OK. That was about the most exciting part of the trip. Unless, of course, you want to hear about us catching the Metro back to the city of White Plains, to the Research Lab guy’s hotel – losing our way there at 10PM in a near-freezing drizzle, then booking a taxi to take us to Armonk, which then lost *it’s* way, fortunately taking a crucial correct turn (I’m sure that was the Hand of God on the steering wheel just then, not the clueless cab driver’s!). That’s how I arrived, half-dead, at 10:45 PM. I only realised I’d skipped dinner yesterday, when my tummy roared louder today morning than Chaphekar’s tempo van does when Vinod revs it up at all ungodly hours in the morning. Today morning, the chef at breakfast insisted I have his ‘espesal’ (Spanish chef, in case you’re wondering) creation of waffles topped by strawberries and blackberries in heavenly syrup. I’ve wolfed up most of the food I got from Thane – except the laadoos – which I’m sure are mating and multiplying there in my luggage – how is it that they’re always the same number, no matter how many I eat? – and one solitary Methi ka thepla, which is wondering why it’s been singled out. Don’t you worry, I’m eating it as I’m typing.

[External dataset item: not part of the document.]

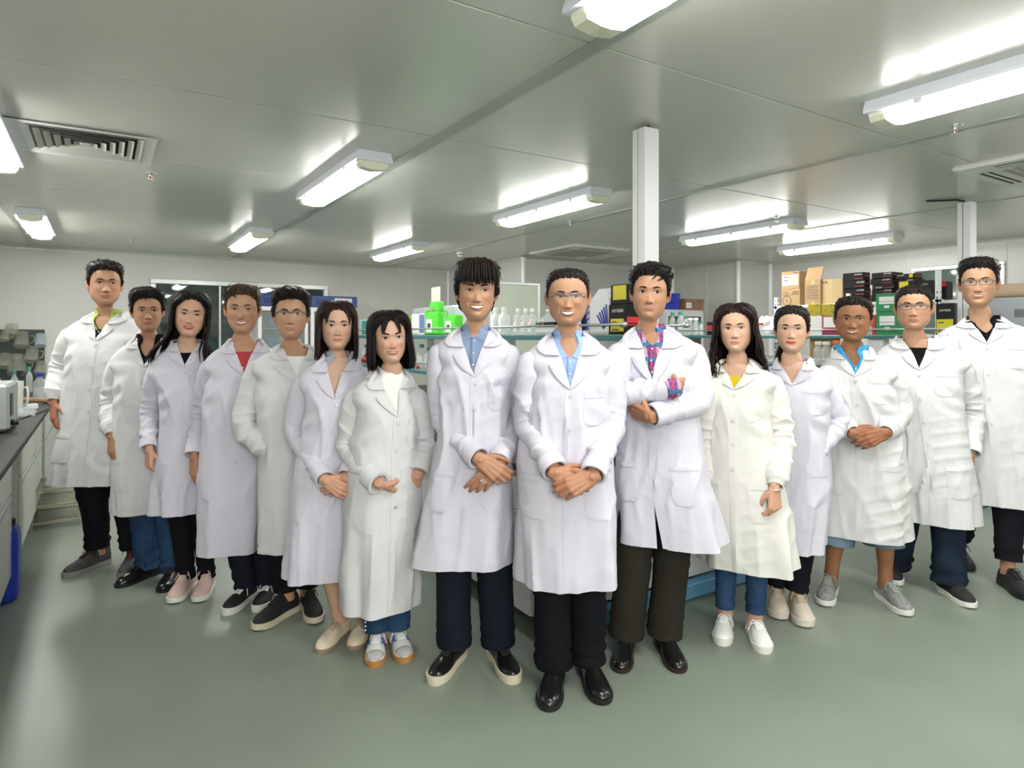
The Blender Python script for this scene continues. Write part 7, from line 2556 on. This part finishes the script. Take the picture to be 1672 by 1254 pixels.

I have no plans to go anywhere this evening; just relax, write about the trip (gosh, I can hear you exclaiming, haven’t you written enough already?!) But I’ve hardly written about *life* in the city. I wonder if I’ll be up to writing my obervations about NYC and the people of this country in general – and whether I can keep my keyboard from phyically falling apart after the pounding it’s just received in the past hour-and-three-quarters. It turns out I shouldn’t have brought over half of my clothes with me here. A lot of them are being brought back unused. OK, one keeps learning.